When contemplating Iraq, Americans look into a murky crystal ball. History naturally presents itself as a tool to clarify the choices and possibilities that lie before us. But what history? Before the invasion, neoconservatives soaked the capital in the rhetoric of Winston Churchill and the “lessons” of the 1930s. Later, after Saddam was found to have no weapons of mass destruction, they sought to rebrand the Iraq War as a part of the long struggle against totalitarian “Islamofascism” and thus a successor to the Cold War. For many Americans, the natural comparison is the Vietnam War, which ended with evacuation choppers on the Saigon embassy’s roof and several more years of bloodshed in Indochina.

The French war in Algeria, never well known in the United Sates, has its own claims to stake. Before the Iraq War commenced, some Pentagon special operations officers attended a screening of Gillo Pontecorvo’s classic 1966 docudrama, “The Battle of Algiers.” More recently, reporters were told that George W. Bush was reading Alistair Horne’s exhaustive A Savage War of Peace—a book that, Horne stated in the preface to the recent paperback edition, was Ariel Sharon’s favorite bedtime reading. (Israeli dove Amos Elon remarked that Sharon must have completely misunderstood the work.)

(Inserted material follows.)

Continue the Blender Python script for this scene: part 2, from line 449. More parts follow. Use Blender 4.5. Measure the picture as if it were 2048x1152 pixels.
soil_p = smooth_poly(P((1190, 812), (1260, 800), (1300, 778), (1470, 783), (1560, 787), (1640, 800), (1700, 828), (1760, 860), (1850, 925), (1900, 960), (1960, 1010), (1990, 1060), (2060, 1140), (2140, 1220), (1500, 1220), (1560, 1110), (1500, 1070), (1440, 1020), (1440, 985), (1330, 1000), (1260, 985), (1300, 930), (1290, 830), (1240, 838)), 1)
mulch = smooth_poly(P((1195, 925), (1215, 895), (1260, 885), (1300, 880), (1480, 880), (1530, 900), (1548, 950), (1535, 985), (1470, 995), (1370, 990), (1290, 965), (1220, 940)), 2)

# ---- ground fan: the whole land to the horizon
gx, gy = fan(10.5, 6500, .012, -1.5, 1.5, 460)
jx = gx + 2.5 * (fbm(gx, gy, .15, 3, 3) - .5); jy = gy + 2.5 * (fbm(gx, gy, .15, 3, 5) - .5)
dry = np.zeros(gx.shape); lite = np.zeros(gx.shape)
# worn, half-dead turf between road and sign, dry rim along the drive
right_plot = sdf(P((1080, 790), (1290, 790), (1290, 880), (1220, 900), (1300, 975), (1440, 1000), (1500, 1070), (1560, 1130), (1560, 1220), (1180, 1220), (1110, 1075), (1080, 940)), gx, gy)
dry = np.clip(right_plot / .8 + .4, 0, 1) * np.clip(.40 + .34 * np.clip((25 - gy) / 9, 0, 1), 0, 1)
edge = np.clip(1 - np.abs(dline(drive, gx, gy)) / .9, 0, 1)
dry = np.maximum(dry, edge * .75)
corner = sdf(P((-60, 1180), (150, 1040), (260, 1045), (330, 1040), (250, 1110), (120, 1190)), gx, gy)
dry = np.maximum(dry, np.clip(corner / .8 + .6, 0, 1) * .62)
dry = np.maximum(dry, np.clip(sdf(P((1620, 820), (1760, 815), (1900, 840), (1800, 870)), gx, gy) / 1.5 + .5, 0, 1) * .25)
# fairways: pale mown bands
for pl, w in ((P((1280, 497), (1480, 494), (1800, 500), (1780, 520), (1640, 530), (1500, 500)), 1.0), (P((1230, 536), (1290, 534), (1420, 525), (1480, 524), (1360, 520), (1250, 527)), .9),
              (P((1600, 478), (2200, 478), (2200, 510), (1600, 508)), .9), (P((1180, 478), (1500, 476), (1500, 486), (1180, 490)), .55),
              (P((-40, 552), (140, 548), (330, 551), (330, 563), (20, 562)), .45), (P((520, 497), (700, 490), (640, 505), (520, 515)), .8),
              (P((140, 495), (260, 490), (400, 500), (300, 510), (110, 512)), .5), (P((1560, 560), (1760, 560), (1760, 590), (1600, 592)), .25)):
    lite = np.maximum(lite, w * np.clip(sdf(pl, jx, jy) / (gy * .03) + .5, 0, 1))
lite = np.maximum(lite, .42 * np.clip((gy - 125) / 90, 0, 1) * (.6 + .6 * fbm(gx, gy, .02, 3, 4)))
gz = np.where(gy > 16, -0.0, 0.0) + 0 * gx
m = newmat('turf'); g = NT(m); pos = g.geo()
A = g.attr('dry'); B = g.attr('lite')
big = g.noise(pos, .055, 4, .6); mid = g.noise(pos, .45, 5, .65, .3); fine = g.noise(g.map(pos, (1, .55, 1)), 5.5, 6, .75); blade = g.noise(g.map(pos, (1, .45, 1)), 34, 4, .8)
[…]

What lessons might Americans draw from the Algerian war? They are not obvious. The brutal conflict, which gave rise to an extraordinary memoir literature in French, impinged on France’s national life far more than Iraq has yet touched America. But some common features are clear. The Algerian war was more or less part of our own historic era, influenced by international air travel and mass communications. A Western democracy was facing off against Arab Muslims; terrorism against civilians—first employed by the Arab guerrillas and later by the French far Right—was a central aspect of the war; and the use of torture to root out the terror networks produced a moral upheaval in France. Indeed, the war very nearly cost France its democracy.

In the end, it required the extraordinary political leadership of Charles de Gaulle, who turned against some of his most devoted supporters, to extricate France from the mess and move the country forward. Losing the war proved far more painful for the Algerians who had aligned themselves with France than for France itself. If one is looking for an example of a comparatively rich and technologically superior Christian country trying to dominate an Arab land against substantial local and international opposition, Algeria surely fits the template.

Still, different people will draw different conclusions about the conflict: The Weekly Standard’s Irwin Steltzer reports (with great satisfaction) that the lesson George W. Bush has apparently imbibed from Alistair Hornes’s book is that France didn’t stay long enough!...

[The article goes on to say that de Gaulle decided early after WW II that colonialism was dead. Once he came to power in 1958 he decided to end France's presence in Algeria even though the war was being won.]

Freed of its colony, France quickly began to modernize its own economy (which grew at an amazing 6.8 percent in 1962 after the armistice). Algeria remained full of French teachers, doctors, and technicians. The French constructed a flattering narrative for themselves: they had “given” Algeria its independence because they wanted to, thus providing for the world a model for decolonization and modernization.

To the surprise of few, a darkness descended on Algeria. The first victims were the harkis, those who had served in the French army. Perhaps as many 100,000 were slaughtered, often with great sadism, being made to swallow their French medals before execution. Then the revolution turned on itself: Ben Bella, the country’s first president, spent most of the 1960s in an Algerian prison, as he had spent much of the 1950s in a French one. But France was done with it.

So how could the Algerian war not speak to us? Its example has long resonated in Israel, and many even hoped that Sharon—a successful military man of the Right—could do what no liberal Israeli leader could accomplish and withdraw Israel from the West Bank.

But now its lessons are dear to America as well as we search the horizon for a leader who can explain to the country—especially to the military and to the Republican Party—that its destiny doesn’t lie in the long-term occupation of Arab lands. The rhetoric that justifies the Iraq War as part of colossal battle against “Islamofascism” could be lifted almost directly from the French colonial intellectual slogans of the 1950s—and is no less self-deluding. To leave Vietnam, America needed a man of the Right, Richard Nixon. Today, when we need our own de Gaulle to achieve a “victory over ourselves,” we don’t even have a Nixon.